Mas será essa a melhor leitura a ser feita?

Haverá certamente Municípios com Juntas, Uniões de Freguesia e Associações com recursos capazes de cumprir os referidos acordos e contratos interadministrativos, assegurando assim o conveniente exercício das competências que advêm do processo inerente à descentralização, mas haverá certamente muitos outros Municípios, neste Portugal de incomensuráveis assimetrias, que não possuirão Juntas, Uniões de Freguesias e Associações com essas capacidades e cuja intervenção, no âmbito do exercício dessas competências, poderá sair gorada, por maior que seja a vontade de que tudo corra pelo melhor e por maior que seja a boa vontade e o envolvimento das pessoas que delas fazem parte.
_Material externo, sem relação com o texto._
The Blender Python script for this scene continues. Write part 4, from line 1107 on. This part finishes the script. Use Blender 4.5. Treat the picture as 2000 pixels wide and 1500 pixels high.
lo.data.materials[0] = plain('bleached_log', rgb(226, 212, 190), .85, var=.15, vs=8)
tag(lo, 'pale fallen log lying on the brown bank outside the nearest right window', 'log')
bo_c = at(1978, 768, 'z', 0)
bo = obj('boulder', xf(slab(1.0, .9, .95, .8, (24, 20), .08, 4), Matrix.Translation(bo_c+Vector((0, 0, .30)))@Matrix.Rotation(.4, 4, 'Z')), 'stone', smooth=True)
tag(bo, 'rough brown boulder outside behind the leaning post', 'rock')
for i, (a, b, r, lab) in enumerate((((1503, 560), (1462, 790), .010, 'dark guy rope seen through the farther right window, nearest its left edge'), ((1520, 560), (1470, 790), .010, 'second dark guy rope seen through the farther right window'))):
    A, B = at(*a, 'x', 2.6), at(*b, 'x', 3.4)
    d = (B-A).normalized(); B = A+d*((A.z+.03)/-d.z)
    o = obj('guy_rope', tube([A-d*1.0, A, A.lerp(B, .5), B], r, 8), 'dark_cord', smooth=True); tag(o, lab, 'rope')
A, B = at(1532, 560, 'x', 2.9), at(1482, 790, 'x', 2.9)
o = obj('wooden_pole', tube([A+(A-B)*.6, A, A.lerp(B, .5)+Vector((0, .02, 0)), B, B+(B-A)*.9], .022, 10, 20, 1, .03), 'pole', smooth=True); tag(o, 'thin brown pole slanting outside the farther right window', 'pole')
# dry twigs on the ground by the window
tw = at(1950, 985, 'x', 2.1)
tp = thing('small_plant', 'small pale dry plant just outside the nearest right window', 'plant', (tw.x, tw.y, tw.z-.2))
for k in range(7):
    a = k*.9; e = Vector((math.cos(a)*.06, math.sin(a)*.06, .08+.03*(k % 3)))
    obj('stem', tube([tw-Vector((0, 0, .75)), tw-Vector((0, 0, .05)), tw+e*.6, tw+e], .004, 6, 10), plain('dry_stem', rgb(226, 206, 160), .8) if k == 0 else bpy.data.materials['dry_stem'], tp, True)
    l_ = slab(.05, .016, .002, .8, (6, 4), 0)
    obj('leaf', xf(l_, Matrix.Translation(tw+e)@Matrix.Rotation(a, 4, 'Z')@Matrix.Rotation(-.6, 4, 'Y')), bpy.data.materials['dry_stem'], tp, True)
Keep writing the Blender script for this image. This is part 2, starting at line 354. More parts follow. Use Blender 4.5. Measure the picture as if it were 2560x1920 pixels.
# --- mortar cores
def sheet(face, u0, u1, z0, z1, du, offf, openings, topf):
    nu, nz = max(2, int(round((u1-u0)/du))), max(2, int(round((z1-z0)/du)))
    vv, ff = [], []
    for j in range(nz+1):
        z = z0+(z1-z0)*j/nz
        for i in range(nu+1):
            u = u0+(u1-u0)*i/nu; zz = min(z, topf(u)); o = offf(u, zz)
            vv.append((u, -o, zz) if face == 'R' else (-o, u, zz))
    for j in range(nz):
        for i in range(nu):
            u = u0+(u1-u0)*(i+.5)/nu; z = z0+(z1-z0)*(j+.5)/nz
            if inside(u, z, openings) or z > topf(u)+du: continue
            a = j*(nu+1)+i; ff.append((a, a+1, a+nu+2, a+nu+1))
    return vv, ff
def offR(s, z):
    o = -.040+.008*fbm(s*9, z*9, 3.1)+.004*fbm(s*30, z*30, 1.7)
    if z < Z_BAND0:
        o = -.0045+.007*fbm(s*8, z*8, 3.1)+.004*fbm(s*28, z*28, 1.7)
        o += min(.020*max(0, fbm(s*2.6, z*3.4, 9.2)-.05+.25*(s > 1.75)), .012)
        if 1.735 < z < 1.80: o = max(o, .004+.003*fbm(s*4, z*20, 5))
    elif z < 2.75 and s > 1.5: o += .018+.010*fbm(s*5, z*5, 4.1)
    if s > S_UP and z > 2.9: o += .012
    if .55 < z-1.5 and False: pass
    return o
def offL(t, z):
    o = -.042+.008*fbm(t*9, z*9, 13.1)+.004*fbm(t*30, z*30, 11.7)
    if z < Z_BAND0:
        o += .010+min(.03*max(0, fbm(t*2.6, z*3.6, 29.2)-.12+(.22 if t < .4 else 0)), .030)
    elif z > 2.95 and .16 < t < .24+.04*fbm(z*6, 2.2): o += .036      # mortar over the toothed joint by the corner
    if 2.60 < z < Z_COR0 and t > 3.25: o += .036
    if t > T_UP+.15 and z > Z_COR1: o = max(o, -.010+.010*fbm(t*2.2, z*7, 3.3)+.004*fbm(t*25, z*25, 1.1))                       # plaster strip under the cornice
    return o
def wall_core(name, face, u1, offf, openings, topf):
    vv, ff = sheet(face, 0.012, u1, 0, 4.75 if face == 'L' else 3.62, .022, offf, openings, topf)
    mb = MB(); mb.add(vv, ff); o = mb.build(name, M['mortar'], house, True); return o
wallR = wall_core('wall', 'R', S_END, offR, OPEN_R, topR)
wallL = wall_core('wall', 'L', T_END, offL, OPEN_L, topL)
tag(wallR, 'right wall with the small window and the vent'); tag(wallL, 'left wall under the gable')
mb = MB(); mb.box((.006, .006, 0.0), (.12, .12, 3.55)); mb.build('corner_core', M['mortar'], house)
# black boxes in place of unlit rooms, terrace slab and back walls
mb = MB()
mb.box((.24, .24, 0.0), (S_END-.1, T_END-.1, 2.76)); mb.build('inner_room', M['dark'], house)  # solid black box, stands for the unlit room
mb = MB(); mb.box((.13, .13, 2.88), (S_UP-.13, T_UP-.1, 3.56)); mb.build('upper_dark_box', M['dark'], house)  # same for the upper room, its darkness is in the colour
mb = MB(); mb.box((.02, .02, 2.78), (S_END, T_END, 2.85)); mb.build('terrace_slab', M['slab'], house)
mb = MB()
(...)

Os contratos interadministrativos, mas sobretudo os acordos de cooperação, vulgarizaram-se ao ponto de se tornarem o penso rápido da descentralização. Resta saber se conseguirão salvar a concretização da dita descentralização ou se irão sufocá-la, perpetuando a existência de uma ferida sem cicatrização à vista, sendo que o insucesso desses pensos rápidos ditará, inevitavelmente, o prejuízo ultimo do cidadão no acesso a muitos dos serviços até agora assegurados, noutras circunstâncias, pelo Estado.